Transmis à AlterPresse le 29 mars 2021
Bruxelles, le 29 mars 2021
Communiqué de la CoEH à l’occasion du 34e anniversaire de la Constitution haïtienne
La Coordination Europe Haïti (CoEH) veut exprimer sa plus profonde inquiétude face au projet de M. Jovenel Moïse de préparer, pour le peuple haïtien, une nouvelle Constitution dans des conditions totalement contraires aux prescrits de la Charte fondamentale d’Haïti, adoptée massivement en 1987 par les citoyennes et citoyens de ce pays.
La CoEH s’inquiète du fait que cette initiative vient d’un président décrié, dont le mandat a pris fin le 7 février 2021, selon de nombreux secteurs importants de la société haïtienne. Notre inquiétude est d‘autant plus grande que nous constatons que les Nations unies (l’Organisation des Nations unies / Onu), à travers leur mission actuelle en Haïti (le Bureau intégré des Nations unies en Haïti / Binuh), sont en train de travailler aux côtés du comité, mis en place par M. Moïse, pour rendre effectif ce projet, au mépris des principes fondateurs de l’Onu, qui consacrent le droit des peuples à disposer d’eux-mêmes, et l’interdiction d’intervenir dans des affaires qui relèvent essentiellement de la compétence nationale d’un État [1].

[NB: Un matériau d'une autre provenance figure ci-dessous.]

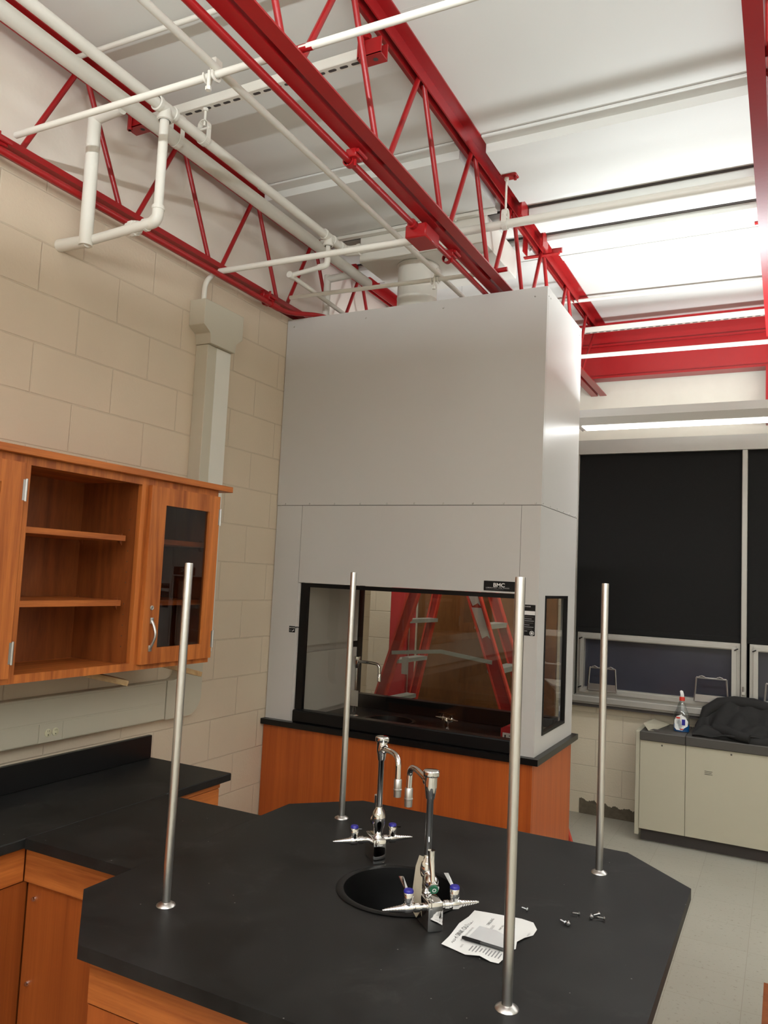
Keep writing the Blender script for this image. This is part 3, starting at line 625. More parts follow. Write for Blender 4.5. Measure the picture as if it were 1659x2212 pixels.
# interior
MB().box(.19, .205, HY + .05, HB - .05, TOPZ + .035, 1.296).box(.19, .205, HY + .05, HB - .05, 1.336, 2.02).build('left_liner', 'steel_in', h, False)
MB().box(.165, .175, HY + .05, HB - .05, TOPZ + .001, 2.02).build('left_baffle', 'steel', h, False)
MB().box(.178, HX - .02, HY + .05, HB - .05, 2.02, 2.035).build('interior_ceiling', 'steel_in', h, False)
MB().box(HX - .034, HX - .019, HY + .05, y0 - .005, TOPZ + .001, 2.02).box(HX - .034, HX - .019, y1 + .005, HB - .05, TOPZ + .001, 2.02).box(HX - .034, HX - .019, y0 - .005, y1 + .005, z1 + .005, 2.02).box(HX - .034, HX - .019, y0 - .005, y1 + .005, TOPZ + .001, z0 - .005).build('right_liner', 'steel_in', h, False)
RX0, RX1, RZ0, RZ1 = .212, 1.532, 1.006, 1.690
MB().box(.175, RX0 - .045, HB - .05, HB, TOPZ + .001, 2.02).box(RX1, HX - .0195, HB - .05, HB, TOPZ + .001, 2.02).box(RX0 - .045, RX1, HB - .05, HB, RZ1 + .03, 2.02).build('rear_panel', 'steel_in', h, False)
rf = MB().frame('y', HB - .055, HB + .004, RX0 - .045, RX1, TOPZ + .002, RZ1 + .03, .028, RZ0 - TOPZ, .03).box(RX0 - .017, RX0, HB - .055, HB + .004, RZ0, RZ1).build('rear_window_frame', 'black', h, False)
MB().quad([(RX0 - .002, HB - .028, RZ0 - .002), (RX1 - .026, HB - .028, RZ0 - .002), (RX1 - .026, HB - .028, RZ1 + .002), (RX0 - .002, HB - .028, RZ1 + .002)]).build('rear_glass', 'g_rear', rf, False)
# screws along the seams
def hs(x, y, z, d): MB().lathe([(0, .0035), (.0035, .003), (.0055, 0), (0, -.001)], (x, y, z), d, 10).build('panel_screw', 'satin', h)
for i in range(10): hs(.06 + i * 1.475 / 9.0, HY, ZS + .010, (0, -1, 0))
for i in range(6): hs(HX, HY + .03 + i * .13, ZS + .010, (1, 0, 0))
for x in (.05, .53, 1.0, 1.5): hs(x, HY, ZT - .045, (0, -1, 0))
for y in (3.50, 3.535, 4.16): hs(HX, y, ZT - .045, (1, 0, 0))
hs(.020, HY + .004, 2.155, (0, -1, 0))
rx = (PI / 2, 0, 0)
np_ = MB().box(1.282, 1.452, HY - .0025, HY + .0003, 1.701, 1.7495, .0015).build('name_plate', 'black', h, False)
text('plate_lettering', 'BMC', .0265, (1.3315, HY - .003, 1.7212), rx, 'whiteink', np_, .0007, sx=1.12)
text('plate_lettering', 'LABORATORY FUME HOODS', .0072, (1.294, HY - .003, 1.7135), rx, 'whiteink', np_, .0, spacing=1.38)
text('plate_lettering', 'FOR SAFE AND DEPENDABLE SERVICE', .0048, (1.294, HY - .003, 1.7065), rx, 'greyink', np_, .0, spacing=1.15)
wp = MB().box(1.478, 1.549, HY - .0022, HY + .0003, 1.494, 1.6425, .001).build('operating_label', 'black', h, False)
MB().box(1.4785, 1.5485, HY - .0027, HY - .0021, 1.5935, 1.6125).build('label_blank_band', 'whiteink', wp, False)
text('label_lettering', 'FUME HOOD', .0075, (1.482, HY - .0026, 1.631), rx, 'whiteink', wp, .0001)
for i, w in enumerate((.060, .050, .062, .058, .040, .060, .054, .030)):
    MB().box(1.482, 1.482 + w, HY - .0026, HY - .0021, 1.583 - i * .0098, 1.5862 - i * .0098).build('label_line', 'greyink' if i % 3 else 'radcap', wp, False)
MB().lathe([(0, .0006), (.011, .0006), (.011, 0), (0, 0)], (1.5345, HY - .0022, 1.507), (0, -1, 0), 28).build('round_emblem', 'whiteink', wp, False)
MB().lathe([(.0055, .0003), (.0085, .0003), (.0085, 0), (.0055, 0)], (1.5345, HY - .0029, 1.507), (0, -1, 0), 24).build('round_emblem_ring', 'ink', wp, False)
sp_ = MB().box(.1345, .1745, HY - .0022, HY + .0003, 1.411, 1.4455, .001).build('sash_stop_label', 'black', h, False)
text('label_lettering', 'SASH STOP', .0075, (.1375, HY - .0026, 1.434), rx, 'whiteink', sp_, .0002, sx=.95)
MB().obox((.163, HY - .0024, 1.4215), (1, 0, .8), (0, 1, 0), (-.8, 0, 1), .007, .0003, .0022).build('label_symbol', 'whiteink', sp_, False)
for i in range(2): MB().box(.1375, .153, HY - .0026, HY - .0021, 1.4235 - i * .006, 1.4255 - i * .006).build('label_line', 'greyink', sp_, False)
MB().tube([(.178, HY + .002, 1.437), (.186, HY - .012, 1.443), (.205, HY - .010, 1.443)], .0028, 8).build('sash_stop_pin', 'black', h)
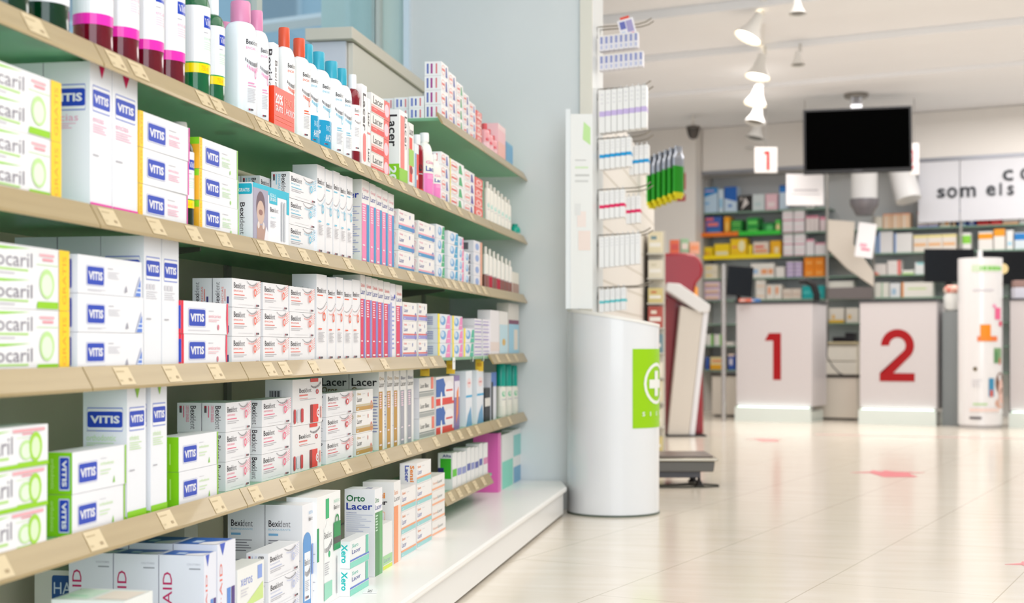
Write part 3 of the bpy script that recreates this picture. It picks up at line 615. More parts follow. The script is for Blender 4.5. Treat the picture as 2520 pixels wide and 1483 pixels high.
S('s1', ('lt', 2), lambda w, h, d: dict(base='F6F3F0', A=[T('Lacer', .2, .2, .8, .6, INK, -1, .02), R(.0, .0, 1, .05, 'F07A78')], C=[R(.2, .6, .3, .9, '2A2628')]), 904, 912, 240, 2, 'narrow white carton beside red labelled stack', d=.03)
S('s1', ('lc', 'r'), lambda w, h, d: D_gen(w, h, d, 'EFE9E4', ((.04, .32, 'E2443E'), (.36, .42, 'EFA09A')), A=[T('Lacer', .1, .5, .62, .88, '241E20', 0, 0), R(.70, 0, 1, 1, 'F0605A'), E(.84, .5, .13, .34, 'F9C9D4'), R(.1, .2, .3, .23, 'F6B5B0')], C=[T('Lacer', .3, .15, .7, .85, '241E20', -1, .0)]), 914, 958, 226, 4, 'cream box with red band')
S('s1', ('lct',), lambda w, h, d: dict(base='F3EFED', A=[R(.15, .2, .62, .93, 'EF8078'), T('Lacer', .66, .5, .95, .95, '2A2628', -1, 0), R(.0, .0, 1, .22, '8FCB2A')], C=[T('Lacer', .25, .5, .85, .93, '241E20', -1, .02), R(.1, .28, .14, .46, 'D9D2E6'), R(.0, .0, 1, .27, '8CCB1C'), T('20', .25, .03, .8, .24, WH, -1, .03)]), 983, 1003, 268, 1, 'tall carton with big black lettering and green base', d=.042)
bottle('s1', 1005, 'plain', 'slim white capped bottle behind tall carton', 1.36, .016, .018, dx=.03, p=dict(cap='F4F3F2', liq='F2F0EC'))
S('s1', ('lcs',), lambda w, h, d: dict(base='EFEAE4', A=[T('Lacer', .1, .82, .9, .94, '241E20', 0, 0), R(.1, .1, .7, .78, 'E8402E'), R(.0, .35, 1, .6, '9CCB4A'), E(.5, .28, .3, .06, '8E1020')], C=[R(.2, .2, .5, .9, '2A2628')]), 1006, 1018, 300, 1, 'slim red fronted carton with green sticker', d=.03)
bottle('s1', 1026, 'plain', 'crimson bottle with white cap and black lettering', 1.348, .02, .024, p=dict(cap='F4F3F2', liq='8E0A20', lh=.06, lc='E8402E', dot='2A2628'))
S('s1', ('lcs2',), lambda w, h, d: dict(base='E9EEF2', A=[R(.1, .0, .35, .8, '6F9FCB'), R(.45, .03, 1, .8, 'E5301E'), E(.6, .3, .15, .06, WH)], C=[]), 1021, 1031, 352, 1, 'slim blue and red carton', d=.03)
GG = dict(cap='F4F3EF', liq='F1F0E6', rough=.4)
bottle('s1', 1044, 'gingi', 'wide white bottle with pink label, nearer one', 1.372, .028, .036, p=dict(GG, sh=.35, ch=.13))
bottle('s1', 1066, 'gingi', 'wide white bottle with pink label, farther one', 1.32, .024, .030, dx=.003, p=dict(GG, sh=.3, ch=.1))
for pl, pr, pt, nm, ed, c2, wcol in ((1086, 1105, 372, 'small white box with blue mark', None, '5A66B0', 'E8807A'), (1107, 1141, 388, 'small white box with yellow edge', 'F2DC4A', '3FAA6A', 'E0605A'), (1143, 1168, 414, 'small white box with violet mark', None, '5A50A0', 'F09088')):
    S('s1', ('s1', ed, c2), lambda w, h, d: D_small(w, h, d, '', wcol, c2, ed), pl, pr, pt, 4, nm, name='medicine_box', cat='medicine box', d=.05)
S('s1', ('s1r',), lambda w, h, d: D_gen(w, h, d, 'EE6A60', ((.1, .2, 'F7D5CE'),), A=[E(.4, .55, .3, .28, 'F7D5CE', .6), R(.85, 0, 1, 1, '6FA88A')]), 1170, 1191, 434, 4, 'small red and white box', name='medicine_box', cat='medicine box', d=.05)
for i, pc in enumerate((1198, 1206, 1215, 1224, 1233, 1242, 1250)): bottle('s1', pc, 'plain', 'thin white spray bottle with clear cap', 1.325-.004*i, .013, .016, p=dict(cap='E2DAD0', liq='F1EBE0', lh=.05, ch=.14, sh=.08, dot='9FD6CC'), name='spray_bottle')
bottle('s1', 1267, 'plain', 'small teal bottle with white base', 1.22, .024, .026, p=dict(cap='0FA08C', liq='12B09A', lc='EFE9DC', lh=.4, sh=.3, dot='12B09A'))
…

En tant que plateforme européenne de plaidoyer sur Haïti, composée de plusieurs organisations travaillant directement ou indirectement avec des partenaires haïtiens, depuis de nombreuses années, nous avons été témoins de la mobilisation, en 1987, du peuple haïtien, pour voter une nouvelle Constitution après la chute de la dictature des Duvalier. Nous sommes aussi témoins des nombreux efforts, qui ont été faits tout au cours des 34 années passées, pour défendre cette Constitution ou pour valoriser les acquis démocratiques qui y sont insérés, notamment les chapitres sur la protection des droits humains, la participation citoyenne, la décentralisation ou encore le contrôle des pouvoirs publics.
Certes, une Constitution peut être modifiée ou changée complètement, si c’est la volonté d’un peuple. Cependant, nous ne comprenons pas cet empressement et cette participation active des Nations unies à vouloir, coûte que coûte, modifier, dans l’illégalité la plus totale, la charte fondamentale d’Haïti, à travers un référendum prévu en juin prochain.
La CoEH rappelle que, dans une note rendue publique le 28 janvier 2020, sur la présence et le mandat du Bureau intégré des Nations unies en Haïti (Binuh), dans le cadre d’une rencontre du Conseil de Sécurité des Nations unies sur Haïti, plus d’une quinzaine d’organisations haïtiennes, travaillant dans différents secteurs, avaient dénoncé l’inscription, dans le mandat du Binuh, d’une clause visant à réformer la Constitution haïtienne.
« Les organisations s’inquiètent quant au fait que la lettre [2] du Secrétaire Général Antonio Guterres, en date du 13 mai 2019, prévoit un appui du Binuh à la réforme constitutionnelle du Gouvernement haïtien [3]. ….. Les Organisations de la société civile (Osc) haïtiennes mettent en garde contre un possible appui des Nations unies à cette réforme constitutionnelle, au moment où les institutions démocratiques du pays sont dysfonctionnelles et le président de la république très décrié », pouvait-on lire dans ce texte.
La CoEH dénonce ce positionnement des Nations unies, qui, par cette disposition vis-à-vis de la Constitution, va contribuer à aggraver la crise politique en Haïti. Elle invite l’Onu à se ressaisir et à cesser de supporter en Haïti des stratégies, qui renforcent les exclusions sociales et la discrimination.
Au lieu d’investir dans cette réforme à marche forcée de la Constitution haïtienne, la CoEH demande à l’Onu de se montrer solidaire du peuple haïtien, dans sa lutte contre la corruption, les violations de droits humains, l’impunité et les inégalités sociales, et d’œuvrer en Haïti pour une société plus juste, plus inclusive et plus équitable.